あるところに4人の妻をもったお金持ちがいました。ある日のこと、彼は、ふと、こんなことを考えたのです。「私も年をとって、そろそろ死ぬ時が近づいてきた。死ぬのはいやだが、これは仕方のないことだ。でも1人では死にたくない。だれか一緒に死んでくれるものはいないだろうか」そこで彼は、1番かわいがっている 妻に「私は今までお前が1番好きだった。片時だってお前のことを忘れたことはない。

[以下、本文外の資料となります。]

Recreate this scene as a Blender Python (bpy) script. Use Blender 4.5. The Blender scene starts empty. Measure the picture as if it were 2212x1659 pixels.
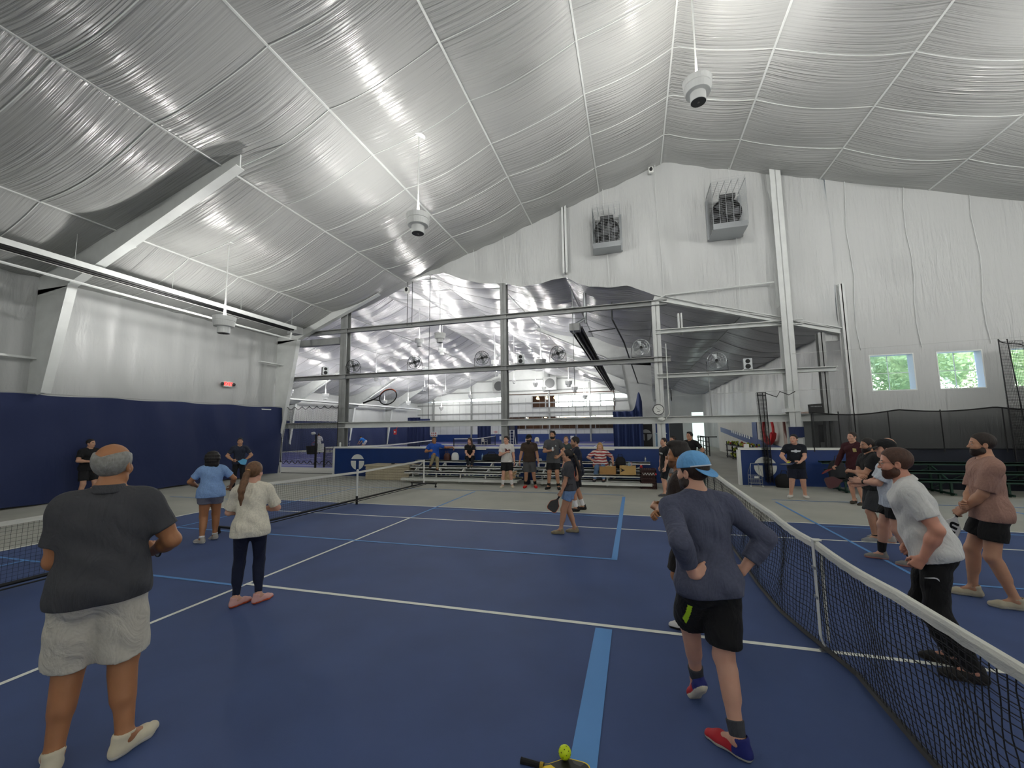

だから死ぬときは、是非お前をつれていきたいのだが」と頼んだのです。

 

 彼女は、どっと泣き崩れ「可愛がって下さったあなたの気持ちは分かりますが、一緒に死ぬことだけはかんべんしてください」といったのです。

 

 彼は仕方なく、2番目の妻、3番目の妻にも頼んでみましたが、答えは同じく「ノー」という返事ばかり。彼はすっかりしょげてしまいました。

 

 「生きているうちにどんなに可愛がっても、所詮、死ぬときは1人なんだろうか」そんなとき、彼はふと、4番目の妻のことを思い出したのです。彼は、日頃、この4番目の妻を大事にしていませんでした。汚い仕事ばかりさせて、可愛がっていなかったのです。「おそらく、あいつもみんなと同じだろう。でも、頼むだけは頼んでみよう」と彼は一抹の望みをかけて4番目の妻を呼び寄せました。答えは意外にも「イエス」だったのです。「3人の方に夢中になっていたあなたは、私のことを忘れていたかもしれません。でも私は、いつもあなたのおそばにいたのですよ。喜んで、どこへでもお伴いたします。」

 

 お釈迦様は説かれます。

 

 1番目の妻とは肉体である。これはどんなに可愛がっても死ぬときは別れなければならない。2番目の妻とは、地位や財産であり、3番目の妻とは、親や兄弟のことである。そのいずれも、どんなに愛しても、死ぬときまではついてこない。だだ4番目の妻、人の心だけが死の後も離れることのないただ1つのものであると。

 

 私たちが日頃、忘れがちな心の問題、それこそ、大切にすべきだと、お釈迦様はとかれるのです。